## Task goal
Copy out all the data, word for word.

## Provided material
━━━━━━━━━━━━━━━━
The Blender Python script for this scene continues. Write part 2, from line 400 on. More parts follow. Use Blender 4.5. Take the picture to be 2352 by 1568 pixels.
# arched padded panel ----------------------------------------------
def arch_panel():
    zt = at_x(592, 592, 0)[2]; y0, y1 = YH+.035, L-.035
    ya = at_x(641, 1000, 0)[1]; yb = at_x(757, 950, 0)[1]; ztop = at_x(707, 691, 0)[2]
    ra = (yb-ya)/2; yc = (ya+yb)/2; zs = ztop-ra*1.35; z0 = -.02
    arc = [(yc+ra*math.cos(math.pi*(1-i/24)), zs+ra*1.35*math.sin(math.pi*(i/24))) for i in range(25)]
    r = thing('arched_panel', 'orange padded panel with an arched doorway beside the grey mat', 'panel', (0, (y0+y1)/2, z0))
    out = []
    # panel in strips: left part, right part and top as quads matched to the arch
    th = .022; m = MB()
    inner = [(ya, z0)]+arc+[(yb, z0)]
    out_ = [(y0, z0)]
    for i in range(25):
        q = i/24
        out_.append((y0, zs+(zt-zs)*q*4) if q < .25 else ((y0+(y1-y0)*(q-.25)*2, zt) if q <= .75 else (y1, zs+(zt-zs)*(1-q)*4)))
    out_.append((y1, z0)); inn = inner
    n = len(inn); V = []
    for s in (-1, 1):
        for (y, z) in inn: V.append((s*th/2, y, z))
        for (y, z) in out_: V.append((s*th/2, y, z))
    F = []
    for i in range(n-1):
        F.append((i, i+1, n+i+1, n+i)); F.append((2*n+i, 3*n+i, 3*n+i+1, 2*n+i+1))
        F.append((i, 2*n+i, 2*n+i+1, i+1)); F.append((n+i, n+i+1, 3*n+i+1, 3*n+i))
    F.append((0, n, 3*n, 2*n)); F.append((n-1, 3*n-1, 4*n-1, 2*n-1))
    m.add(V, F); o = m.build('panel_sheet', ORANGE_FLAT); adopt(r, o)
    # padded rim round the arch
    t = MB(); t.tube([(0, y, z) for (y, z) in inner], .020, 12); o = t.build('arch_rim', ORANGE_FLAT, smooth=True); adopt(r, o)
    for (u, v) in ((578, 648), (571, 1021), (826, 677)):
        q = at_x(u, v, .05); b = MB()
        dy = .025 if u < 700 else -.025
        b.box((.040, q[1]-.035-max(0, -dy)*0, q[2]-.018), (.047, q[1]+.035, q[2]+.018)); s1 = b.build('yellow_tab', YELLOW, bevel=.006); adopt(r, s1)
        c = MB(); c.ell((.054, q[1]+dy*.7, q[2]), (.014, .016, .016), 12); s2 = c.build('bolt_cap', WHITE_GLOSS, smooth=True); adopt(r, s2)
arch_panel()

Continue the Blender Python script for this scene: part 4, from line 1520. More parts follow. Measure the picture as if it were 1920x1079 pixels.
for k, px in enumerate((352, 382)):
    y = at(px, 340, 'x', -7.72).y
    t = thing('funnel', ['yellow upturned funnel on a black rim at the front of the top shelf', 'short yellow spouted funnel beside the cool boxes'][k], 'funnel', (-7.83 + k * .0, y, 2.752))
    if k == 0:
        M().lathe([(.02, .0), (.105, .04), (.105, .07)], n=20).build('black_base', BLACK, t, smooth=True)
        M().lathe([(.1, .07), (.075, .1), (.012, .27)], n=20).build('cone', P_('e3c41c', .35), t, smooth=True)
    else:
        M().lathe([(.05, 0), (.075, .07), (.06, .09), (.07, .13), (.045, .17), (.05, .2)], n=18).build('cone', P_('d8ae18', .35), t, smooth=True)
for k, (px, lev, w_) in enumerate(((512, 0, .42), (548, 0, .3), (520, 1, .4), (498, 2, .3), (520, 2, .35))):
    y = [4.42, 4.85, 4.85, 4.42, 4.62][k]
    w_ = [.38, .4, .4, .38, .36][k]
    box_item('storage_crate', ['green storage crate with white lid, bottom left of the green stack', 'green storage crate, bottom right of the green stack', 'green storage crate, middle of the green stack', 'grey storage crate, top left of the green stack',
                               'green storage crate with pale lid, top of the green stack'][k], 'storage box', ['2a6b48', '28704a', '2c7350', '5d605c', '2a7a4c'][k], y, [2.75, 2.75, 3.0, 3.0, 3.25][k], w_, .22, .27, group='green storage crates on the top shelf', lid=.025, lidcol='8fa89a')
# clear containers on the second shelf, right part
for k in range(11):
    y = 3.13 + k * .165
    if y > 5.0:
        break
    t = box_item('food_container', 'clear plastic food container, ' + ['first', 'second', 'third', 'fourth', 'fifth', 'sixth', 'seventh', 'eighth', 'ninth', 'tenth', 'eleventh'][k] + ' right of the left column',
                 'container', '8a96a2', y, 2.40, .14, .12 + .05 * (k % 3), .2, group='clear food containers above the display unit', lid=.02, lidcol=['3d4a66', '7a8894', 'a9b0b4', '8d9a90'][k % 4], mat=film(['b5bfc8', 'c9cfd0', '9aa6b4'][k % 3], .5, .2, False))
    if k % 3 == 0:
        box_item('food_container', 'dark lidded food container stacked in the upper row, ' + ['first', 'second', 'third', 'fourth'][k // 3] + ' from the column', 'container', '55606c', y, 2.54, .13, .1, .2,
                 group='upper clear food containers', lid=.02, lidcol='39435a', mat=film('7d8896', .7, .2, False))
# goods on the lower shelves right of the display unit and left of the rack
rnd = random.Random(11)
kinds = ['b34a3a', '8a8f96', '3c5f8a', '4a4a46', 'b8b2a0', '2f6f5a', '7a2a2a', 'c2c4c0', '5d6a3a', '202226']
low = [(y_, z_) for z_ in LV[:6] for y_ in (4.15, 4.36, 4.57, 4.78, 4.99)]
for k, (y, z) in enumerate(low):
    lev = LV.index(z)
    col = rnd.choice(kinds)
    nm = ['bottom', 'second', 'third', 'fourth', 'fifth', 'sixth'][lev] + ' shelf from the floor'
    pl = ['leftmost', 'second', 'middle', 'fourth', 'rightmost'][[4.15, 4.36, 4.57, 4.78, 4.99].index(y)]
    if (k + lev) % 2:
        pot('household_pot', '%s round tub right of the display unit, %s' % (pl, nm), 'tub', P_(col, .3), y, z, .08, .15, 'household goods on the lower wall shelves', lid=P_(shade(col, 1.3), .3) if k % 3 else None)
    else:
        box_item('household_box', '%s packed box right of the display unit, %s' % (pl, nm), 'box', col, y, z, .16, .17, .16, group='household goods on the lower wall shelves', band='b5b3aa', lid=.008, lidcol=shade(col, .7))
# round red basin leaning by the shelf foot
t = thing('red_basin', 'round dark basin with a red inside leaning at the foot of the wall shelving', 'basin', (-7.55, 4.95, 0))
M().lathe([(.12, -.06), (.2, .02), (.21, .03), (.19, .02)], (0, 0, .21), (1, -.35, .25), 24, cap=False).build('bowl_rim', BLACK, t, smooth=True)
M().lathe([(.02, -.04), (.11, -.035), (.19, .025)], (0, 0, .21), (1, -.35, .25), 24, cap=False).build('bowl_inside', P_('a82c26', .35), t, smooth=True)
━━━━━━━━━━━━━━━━
## Correct result
The Blender Python script for this scene continues. Write part 2, from line 400 on. More parts follow. Use Blender 4.5. Take the picture to be 2352 by 1568 pixels.
# arched padded panel ----------------------------------------------
def arch_panel():
    zt = at_x(592, 592, 0)[2]; y0, y1 = YH+.035, L-.035
    ya = at_x(641, 1000, 0)[1]; yb = at_x(757, 950, 0)[1]; ztop = at_x(707, 691, 0)[2]
    ra = (yb-ya)/2; yc = (ya+yb)/2; zs = ztop-ra*1.35; z0 = -.02
    arc = [(yc+ra*math.cos(math.pi*(1-i/24)), zs+ra*1.35*math.sin(math.pi*(i/24))) for i in range(25)]
    r = thing('arched_panel', 'orange padded panel with an arched doorway beside the grey mat', 'panel', (0, (y0+y1)/2, z0))
    out = []
    # panel in strips: left part, right part and top as quads matched to the arch
    th = .022; m = MB()
    inner = [(ya, z0)]+arc+[(yb, z0)]
    out_ = [(y0, z0)]
    for i in range(25):
        q = i/24
        out_.append((y0, zs+(zt-zs)*q*4) if q < .25 else ((y0+(y1-y0)*(q-.25)*2, zt) if q <= .75 else (y1, zs+(zt-zs)*(1-q)*4)))
    out_.append((y1, z0)); inn = inner
    n = len(inn); V = []
    for s in (-1, 1):
        for (y, z) in inn: V.append((s*th/2, y, z))
        for (y, z) in out_: V.append((s*th/2, y, z))
    F = []
    for i in range(n-1):
        F.append((i, i+1, n+i+1, n+i)); F.append((2*n+i, 3*n+i, 3*n+i+1, 2*n+i+1))
        F.append((i, 2*n+i, 2*n+i+1, i+1)); F.append((n+i, n+i+1, 3*n+i+1, 3*n+i))
    F.append((0, n, 3*n, 2*n)); F.append((n-1, 3*n-1, 4*n-1, 2*n-1))
    m.add(V, F); o = m.build('panel_sheet', ORANGE_FLAT); adopt(r, o)
    # padded rim round the arch
    t = MB(); t.tube([(0, y, z) for (y, z) in inner], .020, 12); o = t.build('arch_rim', ORANGE_FLAT, smooth=True); adopt(r, o)
    for (u, v) in ((578, 648), (571, 1021), (826, 677)):
        q = at_x(u, v, .05); b = MB()
        dy = .025 if u < 700 else -.025
        b.box((.040, q[1]-.035-max(0, -dy)*0, q[2]-.018), (.047, q[1]+.035, q[2]+.018)); s1 = b.build('yellow_tab', YELLOW, bevel=.006); adopt(r, s1)
        c = MB(); c.ell((.054, q[1]+dy*.7, q[2]), (.014, .016, .016), 12); s2 = c.build('bolt_cap', WHITE_GLOSS, smooth=True); adopt(r, s2)
arch_panel()

Continue the Blender Python script for this scene: part 4, from line 1520. More parts follow. Measure the picture as if it were 1920x1079 pixels.
for k, px in enumerate((352, 382)):
    y = at(px, 340, 'x', -7.72).y
    t = thing('funnel', ['yellow upturned funnel on a black rim at the front of the top shelf', 'short yellow spouted funnel beside the cool boxes'][k], 'funnel', (-7.83 + k * .0, y, 2.752))
    if k == 0:
        M().lathe([(.02, .0), (.105, .04), (.105, .07)], n=20).build('black_base', BLACK, t, smooth=True)
        M().lathe([(.1, .07), (.075, .1), (.012, .27)], n=20).build('cone', P_('e3c41c', .35), t, smooth=True)
    else:
        M().lathe([(.05, 0), (.075, .07), (.06, .09), (.07, .13), (.045, .17), (.05, .2)], n=18).build('cone', P_('d8ae18', .35), t, smooth=True)
for k, (px, lev, w_) in enumerate(((512, 0, .42), (548, 0, .3), (520, 1, .4), (498, 2, .3), (520, 2, .35))):
    y = [4.42, 4.85, 4.85, 4.42, 4.62][k]
    w_ = [.38, .4, .4, .38, .36][k]
    box_item('storage_crate', ['green storage crate with white lid, bottom left of the green stack', 'green storage crate, bottom right of the green stack', 'green storage crate, middle of the green stack', 'grey storage crate, top left of the green stack',
                               'green storage crate with pale lid, top of the green stack'][k], 'storage box', ['2a6b48', '28704a', '2c7350', '5d605c', '2a7a4c'][k], y, [2.75, 2.75, 3.0, 3.0, 3.25][k], w_, .22, .27, group='green storage crates on the top shelf', lid=.025, lidcol='8fa89a')
# clear containers on the second shelf, right part
for k in range(11):
    y = 3.13 + k * .165
    if y > 5.0:
        break
    t = box_item('food_container', 'clear plastic food container, ' + ['first', 'second', 'third', 'fourth', 'fifth', 'sixth', 'seventh', 'eighth', 'ninth', 'tenth', 'eleventh'][k] + ' right of the left column',
                 'container', '8a96a2', y, 2.40, .14, .12 + .05 * (k % 3), .2, group='clear food containers above the display unit', lid=.02, lidcol=['3d4a66', '7a8894', 'a9b0b4', '8d9a90'][k % 4], mat=film(['b5bfc8', 'c9cfd0', '9aa6b4'][k % 3], .5, .2, False))
    if k % 3 == 0:
        box_item('food_container', 'dark lidded food container stacked in the upper row, ' + ['first', 'second', 'third', 'fourth'][k // 3] + ' from the column', 'container', '55606c', y, 2.54, .13, .1, .2,
                 group='upper clear food containers', lid=.02, lidcol='39435a', mat=film('7d8896', .7, .2, False))
# goods on the lower shelves right of the display unit and left of the rack
rnd = random.Random(11)
kinds = ['b34a3a', '8a8f96', '3c5f8a', '4a4a46', 'b8b2a0', '2f6f5a', '7a2a2a', 'c2c4c0', '5d6a3a', '202226']
low = [(y_, z_) for z_ in LV[:6] for y_ in (4.15, 4.36, 4.57, 4.78, 4.99)]
for k, (y, z) in enumerate(low):
    lev = LV.index(z)
    col = rnd.choice(kinds)
    nm = ['bottom', 'second', 'third', 'fourth', 'fifth', 'sixth'][lev] + ' shelf from the floor'
    pl = ['leftmost', 'second', 'middle', 'fourth', 'rightmost'][[4.15, 4.36, 4.57, 4.78, 4.99].index(y)]
    if (k + lev) % 2:
        pot('household_pot', '%s round tub right of the display unit, %s' % (pl, nm), 'tub', P_(col, .3), y, z, .08, .15, 'household goods on the lower wall shelves', lid=P_(shade(col, 1.3), .3) if k % 3 else None)
    else:
        box_item('household_box', '%s packed box right of the display unit, %s' % (pl, nm), 'box', col, y, z, .16, .17, .16, group='household goods on the lower wall shelves', band='b5b3aa', lid=.008, lidcol=shade(col, .7))
# round red basin leaning by the shelf foot
t = thing('red_basin', 'round dark basin with a red inside leaning at the foot of the wall shelving', 'basin', (-7.55, 4.95, 0))
M().lathe([(.12, -.06), (.2, .02), (.21, .03), (.19, .02)], (0, 0, .21), (1, -.35, .25), 24, cap=False).build('bowl_rim', BLACK, t, smooth=True)
M().lathe([(.02, -.04), (.11, -.035), (.19, .025)], (0, 0, .21), (1, -.35, .25), 24, cap=False).build('bowl_inside', P_('a82c26', .35), t, smooth=True)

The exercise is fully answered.